Gegen den ihrer Verfahrensbevollmächtigten am 08.08.2022 zugestellten Beschluss hat die Antragstellerin mit ihrem beim Amtsgericht am 05.09.2022 eingegangenen Schreiben vom selben Tag sofortige Beschwerde eingelegt, mit der sie sich gegen die Ablehnung der Anwaltsbeiordnung wendet. Sie macht geltend, die Beiordnung dürfe nicht durch die Bezugnahme auf den Amtsermittlungsgrundsatz versagt werden. Zudem sei zu beachten, dass der Vater sich im Vorfeld geweigert habe, mit Hilfe des Jugendamts eine verlässliche Umgangsregelung zu treffen. Eine solche sei jedoch im Kindesinteresse erforderlich gewesen, zumal ihr Sohn bereits psychische Auffälligkeiten gezeigt habe. Auch habe der Antragsgegner die Antragstellerin durch die Verweigerung von Unterschriften in sorgerechtlichen Angelegenheiten und die fehlende Mitwirkung am Versorgungsausgleich unter Druck gesetzt. Sie habe sich angesichts dessen nicht in der Lage gesehen, den Antrag auf Umgangsregelung allein zu stellen, sondern habe anwaltlicher Unterstützung bedurft.

Mit Beschluss vom 14.09.2022 hat das Amtsgericht der Beschwerde nicht abgeholfen und die Angelegenheit dem Senat zur Entscheidung vorgelegt.

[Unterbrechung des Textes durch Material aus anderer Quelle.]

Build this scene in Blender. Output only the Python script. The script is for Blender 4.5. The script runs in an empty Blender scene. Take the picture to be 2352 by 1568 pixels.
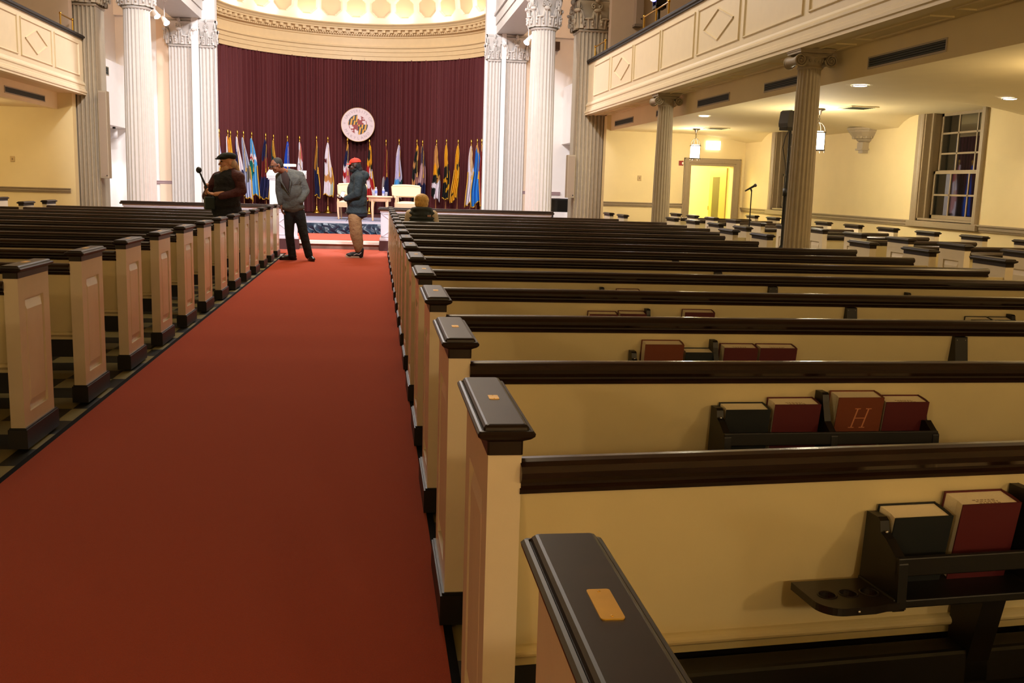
import bpy, bmesh, math, random
from mathutils import Vector, Matrix, Euler
random.seed(7)
PI = math.pi
S = bpy.context.scene
COL = S.collection

# ------------------------------------------------------------ camera, world, exposure, large lights
cam_d = bpy.data.cameras.new('camera')
cam_d.sensor_width = 36.0
cam_d.lens = 34.133
cam_d.clip_end = 200
cam = bpy.data.objects.new('camera', cam_d)
COL.objects.link(cam)
CAM_H = 1.42
_F = 2230.0
_Y = Vector((865 - 1176, 415 - 784, _F)).normalized()
_D = ((865 - 1176) ** 2 + (415 - 784) ** 2 + _F * _F) / (-((865 - 1176) + (415 - 784) * .0297))
_X = Vector((865 + _D - 1176, 415 + .0297 * _D - 784, _F)).normalized()
_Z = _Y.cross(_X)
if _Z.y > 0: _Z = -_Z
# rows of M: camera right / down / forward expressed in the world frame
_right = Vector((_X.x, _Y.x, _Z.x)); _down = Vector((_X.y, _Y.y, _Z.y)); _fwd = Vector((_X.z, _Y.z, _Z.z))
cam.matrix_world = Matrix(((_right.x, -_down.x, -_fwd.x, 0), (_right.y, -_down.y, -_fwd.y, 0),
                           (_right.z, -_down.z, -_fwd.z, CAM_H), (0, 0, 0, 1)))
S.camera = cam
S.view_settings.view_transform = 'Standard'
S.view_settings.look = 'None'
S.view_settings.gamma = 1
S.view_settings.use_curve_mapping = False
S.view_settings.exposure = 0.0

W = bpy.data.worlds.new('world'); S.world = W; W.use_nodes = True
_bg = W.node_tree.nodes['Background']
_bg.inputs[0].default_value = (1.0, .72, .42, 1)
_bg.inputs[1].default_value = 0.035

WARM = (1.0, .66, .30)
WARM2 = (1.0, .74, .40)
COOL = (.93, .92, 1.0)

def light(kind, loc, energy, color, size=.1, target=None, spot=60, blend=.5, sizey=None, name='lamp_light', spread=None):
    d = bpy.data.lights.new(name, kind)
    d.energy = energy; d.color = color
    if kind == 'AREA':
        d.size = size
        if sizey: d.shape = 'RECTANGLE'; d.size_y = sizey
        if spread: d.spread = math.radians(spread)
    else:
        d.shadow_soft_size = size
    if kind == 'SPOT':
        d.spot_size = math.radians(spot); d.spot_blend = blend
    o = bpy.data.objects.new(name, d); COL.objects.link(o); o.location = loc
    if target is not None:
        o.rotation_euler = (Vector(target) - Vector(loc)).to_track_quat('-Z', 'Y').to_euler()
    return o

X0 = -.70                                    # axis of the hall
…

II. Die gem. § 76 Abs. 2 FamFG i.V.m. §§ 127 Abs. 2, 567 ff. ZPO zulässige sofortige Beschwerde des Antragstellers hat auch in der Sache Erfolg.

Der Antragstellerin ist im Rahmen der bewilligten Verfahrenskostenhilfe antragsgemäß die von ihr bevollmächtigte Rechtsanwältin beizuordnen.